Pick out each line of the records that includes the string "writing", and copy it.

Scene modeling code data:
★ ★ ★ ★ ★
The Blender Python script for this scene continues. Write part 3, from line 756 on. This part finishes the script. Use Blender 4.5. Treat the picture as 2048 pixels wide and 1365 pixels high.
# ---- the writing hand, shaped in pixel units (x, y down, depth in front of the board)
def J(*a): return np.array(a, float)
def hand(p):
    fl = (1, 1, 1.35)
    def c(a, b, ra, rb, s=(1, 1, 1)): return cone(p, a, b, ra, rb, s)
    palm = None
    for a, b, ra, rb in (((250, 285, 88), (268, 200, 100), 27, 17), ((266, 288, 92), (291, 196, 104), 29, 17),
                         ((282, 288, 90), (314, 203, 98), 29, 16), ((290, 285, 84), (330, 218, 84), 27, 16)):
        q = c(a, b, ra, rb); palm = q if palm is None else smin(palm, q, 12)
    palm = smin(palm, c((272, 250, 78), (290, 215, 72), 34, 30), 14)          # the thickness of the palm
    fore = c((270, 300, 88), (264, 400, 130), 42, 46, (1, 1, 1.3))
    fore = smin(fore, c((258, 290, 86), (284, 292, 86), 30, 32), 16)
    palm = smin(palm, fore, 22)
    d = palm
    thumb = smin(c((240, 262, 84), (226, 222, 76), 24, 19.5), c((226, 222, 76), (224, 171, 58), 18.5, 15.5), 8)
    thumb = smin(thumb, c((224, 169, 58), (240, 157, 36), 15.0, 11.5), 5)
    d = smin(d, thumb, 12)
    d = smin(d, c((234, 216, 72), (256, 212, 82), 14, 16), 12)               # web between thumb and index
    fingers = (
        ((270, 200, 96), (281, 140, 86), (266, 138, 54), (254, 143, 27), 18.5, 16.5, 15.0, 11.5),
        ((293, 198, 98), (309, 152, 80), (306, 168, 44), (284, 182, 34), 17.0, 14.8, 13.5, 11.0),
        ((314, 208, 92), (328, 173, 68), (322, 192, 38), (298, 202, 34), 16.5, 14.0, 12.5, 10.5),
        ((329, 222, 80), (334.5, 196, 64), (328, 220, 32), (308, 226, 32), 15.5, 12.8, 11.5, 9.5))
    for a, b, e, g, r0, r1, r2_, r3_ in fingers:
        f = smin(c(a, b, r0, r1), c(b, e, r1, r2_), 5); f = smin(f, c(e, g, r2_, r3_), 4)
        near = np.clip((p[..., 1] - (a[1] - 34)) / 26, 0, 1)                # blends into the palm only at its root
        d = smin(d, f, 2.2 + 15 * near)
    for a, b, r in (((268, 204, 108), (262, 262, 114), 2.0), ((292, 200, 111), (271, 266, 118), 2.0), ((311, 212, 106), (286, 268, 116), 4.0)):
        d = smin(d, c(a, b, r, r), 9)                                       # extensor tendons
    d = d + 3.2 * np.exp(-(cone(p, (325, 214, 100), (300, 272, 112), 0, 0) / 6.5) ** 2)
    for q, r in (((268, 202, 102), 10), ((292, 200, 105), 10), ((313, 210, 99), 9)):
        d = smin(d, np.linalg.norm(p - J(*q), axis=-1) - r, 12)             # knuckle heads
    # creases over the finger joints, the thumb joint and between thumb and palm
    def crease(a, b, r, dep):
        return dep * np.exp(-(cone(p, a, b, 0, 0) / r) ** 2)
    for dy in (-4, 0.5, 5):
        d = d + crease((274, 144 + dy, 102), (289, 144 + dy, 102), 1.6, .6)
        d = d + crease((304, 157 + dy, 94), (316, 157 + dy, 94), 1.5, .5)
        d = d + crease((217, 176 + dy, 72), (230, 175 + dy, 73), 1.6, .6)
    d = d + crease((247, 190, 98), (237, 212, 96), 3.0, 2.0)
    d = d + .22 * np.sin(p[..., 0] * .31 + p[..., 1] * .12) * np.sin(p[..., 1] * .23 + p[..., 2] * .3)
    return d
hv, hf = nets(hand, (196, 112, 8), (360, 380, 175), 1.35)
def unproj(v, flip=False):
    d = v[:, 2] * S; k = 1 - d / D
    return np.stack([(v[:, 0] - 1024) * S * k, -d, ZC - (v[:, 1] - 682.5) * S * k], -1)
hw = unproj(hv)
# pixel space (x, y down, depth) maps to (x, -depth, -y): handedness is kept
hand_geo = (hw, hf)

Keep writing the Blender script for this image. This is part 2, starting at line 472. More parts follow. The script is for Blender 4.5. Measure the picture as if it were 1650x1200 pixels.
★ ★ ★ ★ ★
* **Completed task**:
# ---- the writing hand, shaped in pixel units (x, y down, depth in front of the board)
Keep writing the Blender script for this image. This is part 2, starting at line 472. More parts follow. The script is for Blender 4.5. Measure the picture as if it were 1650x1200 pixels.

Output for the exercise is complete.